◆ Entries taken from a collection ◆
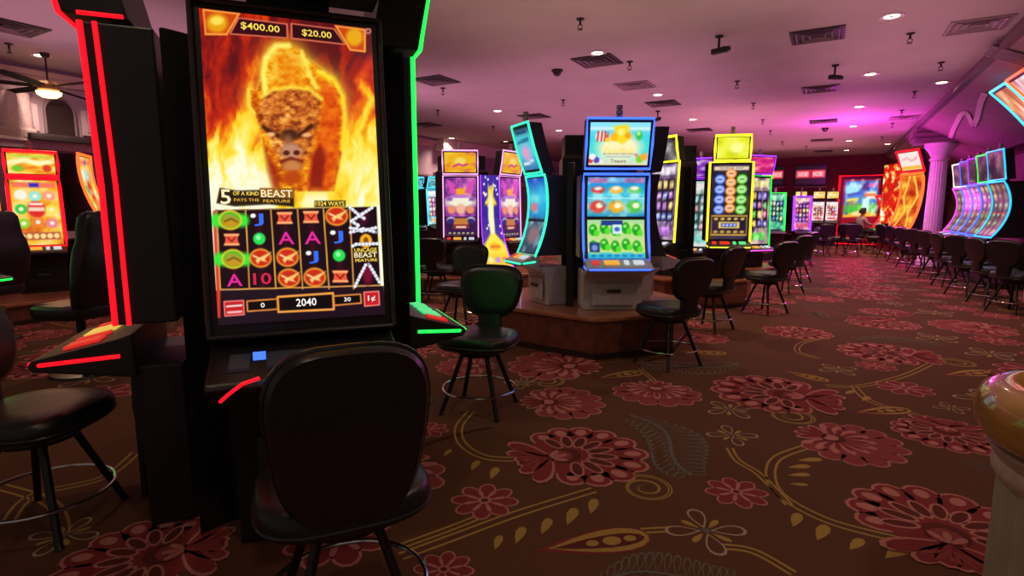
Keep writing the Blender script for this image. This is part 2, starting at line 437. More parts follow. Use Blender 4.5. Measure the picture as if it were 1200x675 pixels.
def stem(pts, gap=.028, w=.0065, one=False):
    c = spline([fl(*p) for p in pts]); M = Motif((0, 0), 0, 1, 1, -.6)
    USED.extend((x, y, .12) for x, y in c[::4])
    for sgn in ((0,) if one else (1, -1)):
        off = []
        for i, p in enumerate(c):
            a = c[max(i - 1, 0)]; b = c[min(i + 1, len(c) - 1)]; d = math.hypot(b[0] - a[0], b[1] - a[1]) or 1
            off.append((p[0] - (b[1] - a[1]) / d * gap * sgn * .8, p[1] + (b[0] - a[0]) / d * gap * sgn * .8))
        M.strip(off, w, C_GOLD, 1)
def droplet(a, b, w=.24): put(lambda M: M.drop(0, 0, 1, w, 0, C_GOLD, 1, 10), a, b)

put(big_flower, (622, 540), (748, 522)); put(round_flower, (948, 507), (1080, 540)); put(big_flower, (1118, 655), (1092, 574), lz=.2)
put(big_flower, (968, 470), (836, 450), -1); put(round_flower, (768, 450), (772, 479)); put(round_flower, (622, 472), (716, 470))
put(big_flower, (1108, 496), (1112, 528), lz=.2); put(big_flower, (1088, 419), (982, 408)); put(round_flower, (690, 432), (592, 421), lz=.2)
put(round_flower, (572, 430), (507, 427)); put(big_flower, (246, 640), (60, 672)); put(round_flower, (800, 396), (852, 393))
put(big_flower, (905, 388), (975, 392)); put(round_flower, (1175, 385), (1085, 382)); put(big_flower, (1060, 369), (1010, 362)); put(round_flower, (870, 362), (925, 366))
for c, r_ in (((568, 587), 40), ((863, 577), 36), ((502, 504), 24), ((1060, 455), 30), ((1026, 429), 22), ((520, 668), 36), ((960, 350), 26), ((1180, 440), 24)): putc(small_flower, c, r_, 15)
for c, r_, a in (((827, 622), 48, 10), ((855, 480), 30, 30), ((858, 510), 30, 5), ((982, 433), 24, 20), ((612, 449), 22, 0), ((75, 628), 40, 10), ((1115, 478), 20, 0)): putc(clover, c, r_, a)
for a, b in (((735, 484), (822, 552)), ((690, 690), (850, 668)), ((1118, 540), (1195, 560)), ((870, 425), (760, 432)), ((498, 462), (505, 480)), ((1000, 398), (1090, 400)), ((800, 366), (860, 376))): put(fern, a, b)
for a, b in (((622, 646), (757, 628)), ((995, 484), (1064, 480)), ((914, 433), (970, 447)), ((695, 444), (752, 436)), ((1100, 440), (1165, 436)), ((790, 412), (850, 414))): put(paisley, a, b)
for c, r_ in (((757, 572), 34), ((926, 488), 30), ((640, 447), 24), ((1120, 425), 22)): putc(spiral, c, r_, 60)
stem([(470, 652), (530, 630), (600, 604), (650, 588), (696, 574)]); stem([(470, 640), (520, 622), (560, 606), (575, 596)], .02)
stem([(950, 522), (912, 536), (903, 556), (915, 580), (960, 606), (1010, 622), (1090, 640)]); stem([(855, 525), (865, 540), (890, 556), (925, 592)], .02)
stem([(552, 482), (538, 500), (542, 520), (570, 536), (618, 538)]); stem([(830, 640), (880, 645), (930, 672)], .02); stem([(752, 622), (790, 620)], .02)
stem([(968, 452), (1010, 452), (1060, 440), (1095, 424)]); stem([(1000, 452), (1020, 470), (1070, 485), (1105, 497)]); stem([(968, 395), (940, 402), (935, 412), (960, 420)])
stem([(750, 432), (765, 445), (769, 452)], .02); stem([(0, 570), (60, 590), (75, 625)], .03); stem([(10, 610), (40, 580), (120, 560), (160, 530)]); stem([(160, 620), (225, 600), (230, 560)], .03)
for a, b in (((580, 645), (586, 628)), ((604, 638), (613, 618)), ((634, 627), (644, 608)), ((664, 616), (674, 596)), ((692, 603), (697, 585)), ((929, 618), (936, 602)), ((957, 634), (968, 616)),
             ((995, 645), (1010, 632)), ((1036, 655), (1062, 640)), ((922, 548), (948, 546)), ((922, 557), (948, 556)), ((924, 567), (946, 568)), ((934, 540), (962, 538)),
             ((552, 552), (560, 540)), ((575, 562), (582, 548)), ((520, 535), (528, 527)), ((990, 462), (1000, 458)), ((1010, 470), (1018, 465))): droplet(a, b)
# the same weave carried on over the rest of the hall
fr = random.Random(5); k = 0
kinds = [big_flower, clover, round_flower, paisley, small_flower, fern, round_flower, spiral, big_flower, small_flower]
def near_cam(x, y): return x * -SY + y * CY
gy = -1.0; row = 0
while gy < YB - .4:
    gx = XL + .3 + (.34 if row % 2 else 0)
    while gx < XR - .3:
        x, y = gx + fr.uniform(-.1, .1), gy + fr.uniform(-.1, .1)
        fn = kinds[(k * 3 + row * 7) % 10]; k += 1
        sz = {big_flower: .62, round_flower: .56, clover: .24, paisley: .48, small_flower: .24, fern: .6, spiral: .2}[fn] * fr.uniform(.9, 1.15)
        if all((x - ux) ** 2 + (y - uy) ** 2 > (ur + sz * .5) ** 2 for ux, uy, ur in USED):
            a = fr.uniform(0, 6.28)
            M = Motif((x - .4 * sz * math.cos(a), y - .4 * sz * math.sin(a)) if fn in (big_flower, round_flower, fern, paisley) else (x, y), a, sz, 1, fr.choice([0, .15, .3])); fn(M)
            if fn in (big_flower, round_flower):
                L = fr.uniform(.8, 1.3); bend = fr.choice([-.5, .5])
                pts = [(-t * L, bend * t * t) for t in [i / 10 for i in range(11)]]
                for o_ in (-.025, .025): M.strip([(px_, py_ + o_) for px_, py_ in pts], .009, C_GOLD, 0)
        gx += .68
    gy += .62; row += 1
flo = FL.build('floor', CARPET, smooth=False)
structure(flo)
# ------------------------------------------------------------------ things in the ceiling
TRIMW = mat('white_trim', (.62, .55, .52), .5, 0, .05, 10)
VENTD = mat('vent_dark', (.012, .008, .009), .6, 0, .1, 10)
VENTL = mat('vent_grey', (.30, .22, .24), .6, 0, .1, 10)
LAMP = emit('downlight_glow', (1, .82, .55), 9.0)
def lampat(name, loc, col, power, radius=.1, kind='POINT', rot=None, **kw):
    l = bpy.data.lights.new(name, kind); l.color = col; l.energy = power
    if kind in ('POINT', 'SPOT'): l.shadow_soft_size = radius
    for k_, v_ in kw.items(): setattr(l, k_, v_)
    o = bpy.data.objects.new(name, l); COL.objects.link(o); o.location = loc
    if rot: o.rotation_euler = rot
    return o
def make_downlight(label):
    t = thing('ceiling_downlight', label, 'light', group='round downlights in the ceiling')
    MB().lathe([(.085, -.004), (.125, -.012), (.13, 0), (.085, 0)], 24).build('trim_ring', TRIMW, t)
    MB().lathe([(.0, -.002), (.07, -.006), (.084, -.003), (.084, 0), (0, 0)], 24).build('lamp', LAMP, t)
    return t
DL = [(1045, 19, 'round downlight nearest at the top right, first of the right row'), (1020, 87, 'round downlight second from the front in the right row'), (1007, 125, 'round downlight third from the front in the right row'),
      (1000, 148, 'round downlight fourth from the front in the right row'), (995, 165, 'round downlight fifth from the front in the right row'), (992, 176, 'round downlight sixth and farthest in the right row'),
      (700, 62, 'round downlight touching the front of the black square vent above the blue machine'), (771, 111, 'round downlight just before a small dark vent, right of the blue machine sign'), (812, 140, 'small round downlight over the yellow-framed machine'),
      (583, 130, 'round downlight above the teal machine topper'), (529, 162, 'small round downlight over the left pink machine'), (655, 153, 'small round downlight behind the teal machine topper'),
      (48, 65, 'round downlight at far left in front of the ceiling fan'), (107, 100, 'round downlight at left beside the red light strip'), (1133, 94, 'unlit-looking small downlight near the soffit at right'),
      (593, 166, 'faint small downlight between the pink machines and teal machine'), (1053, 168, 'tiny downlight near the far end by the soffit')]
dl0 = None
for i, (px, py, lab) in enumerate(DL):
    p = P(px, py, CEIL)
    p.x = min(p.x, SOFX - .3)
    if dl0 is None: dl0 = make_downlight(lab); dl0.location = p
    else: dup(dl0, p, 0, lab, 'round downlights in the ceiling')
    l = lampat('downlight_lamp', (p.x, p.y, CEIL - .05), (1, .70, .52), 150 if i != 14 else 20, .07, 'SPOT', (0, 0, 0), spot_size=R(140), spot_blend=.8)
for x_, y_, e_ in ((1.0, .6, 62), (-1.6, .4, 26), (.9, 3.4, 62), (-3.4, 2.2, 40), (-6.5, 3.6, 60), (-6.0, 7.5, 70)):        # the same downlights overhead and to the left, above the frame
    lampat('downlight_lamp', (x_, y_, CEIL - .05), (1, .76, .56), e_, .07, 'SPOT', (0, 0, 0), spot_size=R(140), spot_blend=.8)
def make_vent(label, dark):
    t = thing('ceiling_vent', label, 'air vent', group='square vents in the ceiling')
    s = .30
    MB().box(-s, s, -s, s, -.006, 0).build('backing', VENTD if dark else VENTL, t, smooth=False)
    fr_ = MB()
    for a, b in ((s, s - .035),):
        for q in ((-a, a, -a, -b), (-a, a, b, a), (-a, -b, -b, b), (b, a, -b, b)): fr_.box(*q, -.016, -.006)
    fr_.build('frame', VENTD if dark else VENTL, t, smooth=False)
    for k_ in (.225, .15, .075):
        l_ = MB(); rings = []
        for r0, z in ((k_, -.010), (k_ + .012, -.024), (k_ + .020, -.024), (k_ + .008, -.010)):
            rings.append([(-r0, -r0, z), (r0, -r0, z), (r0, r0, z), (-r0, r0, z)])
        l_.loft(rings, True); l_.build('louvre_ring', mat('vent_louvre', (.16, .10, .11), .5) if dark else VENTL, t, smooth=False)
    return t
VT = [(958, 41, 1, 'large black square air vent left of the nearest downlight, upper right'), (700, 71, 1, 'black square air vent right behind the downlight above the blue machine'), (511, 94, 1, 'black square air vent beside the tall green light strip'),
      (744, 100, 0, 'pale grey flat return-air grille in the ceiling centre'), (777, 121, 1, 'small dark vent over the blue machine sign, right side'), (962, 104, 1, 'dark vent in the ceiling between right row downlights and yellow machine'),
      (965, 142, 1, 'thin dark vent farther behind, near the pink glow'), (626, 136, 1, 'small dark vent above the black tower between teal and blue machines'), (500, 146, 1, 'small dark vent above the pink machines, by the green strip'),
      (820, 152, 1, 'small dark vent over the yellow machine bank'), (600, 167, 1, 'tiny dark vent left of the teal topper'), (12, 31, 1, 'dark vent cut by the left edge of the picture, near the fan'),
      (963, 164, 1, 'tiny dark vent near the far end of the ceiling, middle'), (965, 177, 1, 'farthest tiny vent before the maroon wall'), (1084, 136, 0, 'pale grille in the magenta lit ceiling by the soffit'), (1172, 26, 0, 'large grey hatch panel in the top right corner')]
v0 = {}
for px, py, dark, lab in VT:
    p = P(px, py, CEIL); p.x = min(p.x, SOFX - .45)
    if dark not in v0: v0[dark] = make_vent(lab, dark); v0[dark].location = p
    else: dup(v0[dark], p, 0, lab, 'square vents in the ceiling')
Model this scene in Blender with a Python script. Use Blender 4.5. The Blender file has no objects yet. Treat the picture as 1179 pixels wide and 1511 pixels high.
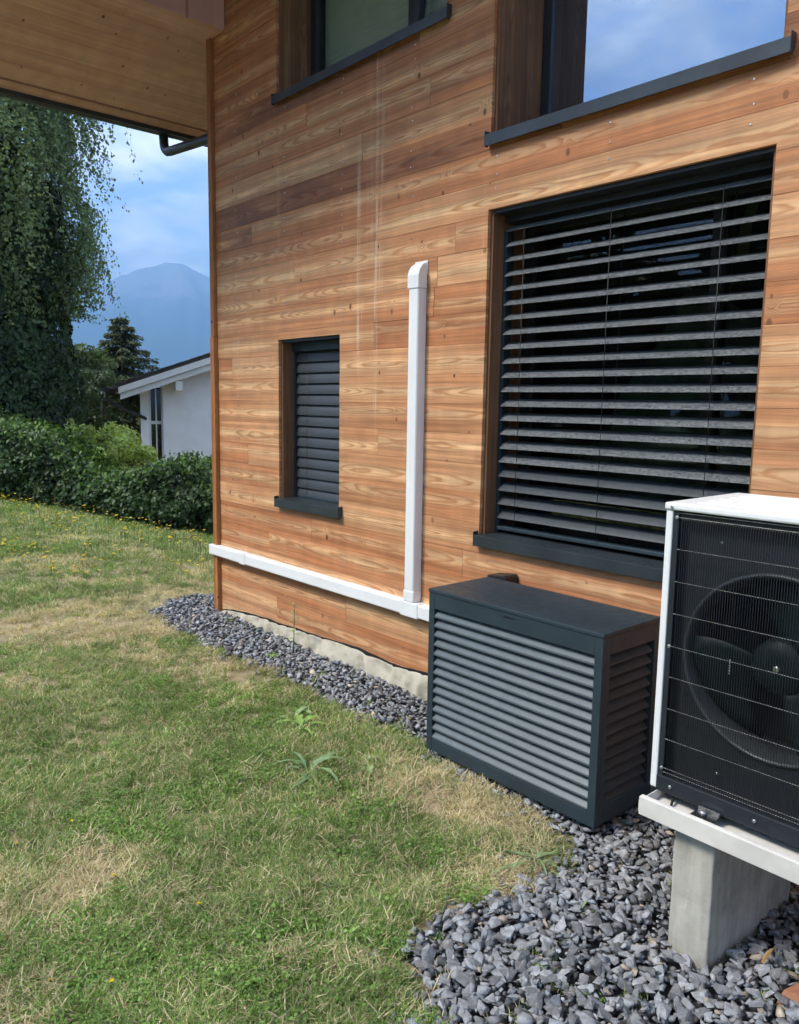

◆ Task goal ◆
Exactly restate the lines from the beginning of the data through the line with "def droplet(a, b, w=.24): put(lambda", and no others, keeping pictures out.

◆ Answer to the problem ◆
Keep writing the Blender script for this image. This is part 2, starting at line 437. More parts follow. Use Blender 4.5. Measure the picture as if it were 1200x675 pixels.
def stem(pts, gap=.028, w=.0065, one=False):
    c = spline([fl(*p) for p in pts]); M = Motif((0, 0), 0, 1, 1, -.6)
    USED.extend((x, y, .12) for x, y in c[::4])
    for sgn in ((0,) if one else (1, -1)):
        off = []
        for i, p in enumerate(c):
            a = c[max(i - 1, 0)]; b = c[min(i + 1, len(c) - 1)]; d = math.hypot(b[0] - a[0], b[1] - a[1]) or 1
            off.append((p[0] - (b[1] - a[1]) / d * gap * sgn * .8, p[1] + (b[0] - a[0]) / d * gap * sgn * .8))
        M.strip(off, w, C_GOLD, 1)
def droplet(a, b, w=.24): put(lambda M: M.drop(0, 0, 1, w, 0, C_GOLD, 1, 10), a, b)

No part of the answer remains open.